THE EFFECT OF THE NEW STARTING ASSUMPTIONS IN THEOLOGY
In Germany, Liberal Theology first became
popular when scholars began to apply materialistic starting assumptions
to the study of theology and the Bible. Since genuine predictive
prophecy, and two-way communication between God and man were arbitrarily
pronounced "impossible," books like Daniel had to have their authorship
late dated in order to explain away the fulfillment of detailed prophecies
found there. The flimsiest of textual writing-style "evidences" were
advertised as rock-solid, and continue to be, even though we now have manuscripts
of Daniel that are over a century and a half older than some of the most
notable of its historically fulfilled prophecies -- the arrival time of
the Messiah, his death for sins, the destruction of the second Jewish temple,
and the Diaspora of the Jews in 70 AD, to name a few (see Daniel Chapter
9).14 As a writer, I often change
my style when I switch subjects, or even approaches to one subject.
It is silly to base whole schools of theology on the assumption that differing
writing styles automatically mean different authors (as Liberal theologians
do to avoid this same issue with Isaiah's prophecies), or that the presence
of a few Greek-based words in the Daniel text mean that it had to have
been written later, when Greece was an empire (Babylon traded with the
Grecians long before the time Daniel claims for itself -- words could have
been borrowed just as easily in that way, as words like “soufflé”

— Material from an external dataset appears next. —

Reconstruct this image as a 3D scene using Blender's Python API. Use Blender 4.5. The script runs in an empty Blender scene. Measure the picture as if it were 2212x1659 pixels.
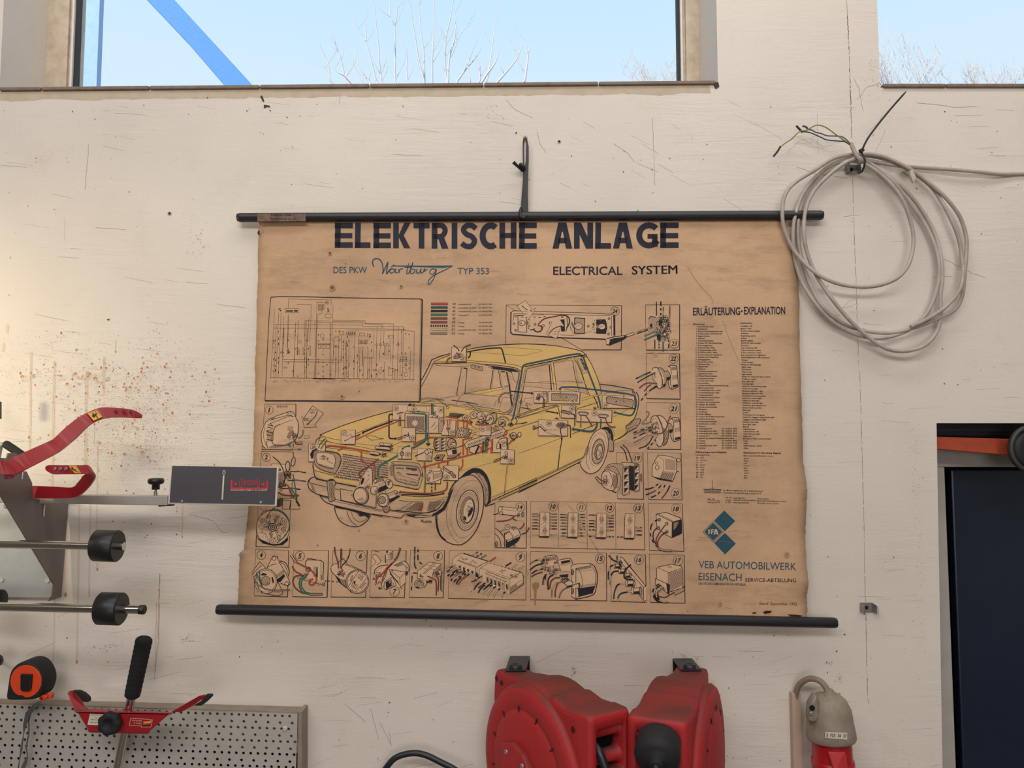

and “hamburger” entered English usage).
Albert Schweitzer, humanitarian
and a leading apostle of Liberal Theology, tried to strip Christianity
of all supernatural elements in favor of an ethical order based on an imaginary
"historic Jesus" long before the so-called "Jesus Seminar" came along just
a few years ago to try to resurrect this kind of already long defunct theory.15
Yet all around Schweitzer fermented a turn of the century Germany and Austria
mired in the social cesspool that was allowed to fester through the spiritual
impotence of the Liberal Theology that had come to dominate German Protestantism
at that time. A god without the power to act beyond the normal work-a-day
laws of his own creation could provide no real hope or strength to the
individual for which to bear up under the dreary and violent conditions
that existed in Central Europe at that time. The divorce rate was
sky-rocketing. Illegitimate births were at unprecedented numbers.
The popular composers, like Wagner, had put to music a romanticized return
to the old Norse paganism. The novelists gave voice to the self-destructive
nihilistic philosophies of Nietchze, who died of syphilis in an insane
asylum. Homosexuality ran rampant through the Austro-Hungarian and
German governments and military to the point where it was referred to politely
as "the German vice."16 Sound familiar?
It was in this social climate that a disillusioned young man named Adolf
Hitler came of age. I often look sadly at many of today's young,
with the bitter, violent sense of meaninglessness expressed in their Gangsta
Rap, Grunge and Heavy Metal music, or at the growing militia movements,
and the renewal of white supremism, and wonder if I am not catching a prophetic
glimpse of the global brown shirts of the not so distant future.
If this century has taught us anything, it’s that tyranny can come from
either the left or the right once there is an abandonment of divinely established
moral absolutes to cement society together at the grassroots level.
For how can there be freedom without factions of anarchy in a democratic
system unless there is a near universally recognized sense of what is right
and wrong to which even the government can be held accountable? How
can “the people” hold a government accountable to do what’s right if they
themselves have no sure way of knowing or agreeing on what’s right themselves?
So many of today's churches seem so
impotent in reaching the young in this area. So many have bought
into spiritual and sociological conclusions which have been choreographed
into place by the arbitrary starting assumptions of Enlightenment-based
philosophy. We need to ask ourselves if the conclusions we accept
as “that which goes without saying,” upon which we base our actions, are
really built on the foundations of what we say we believe?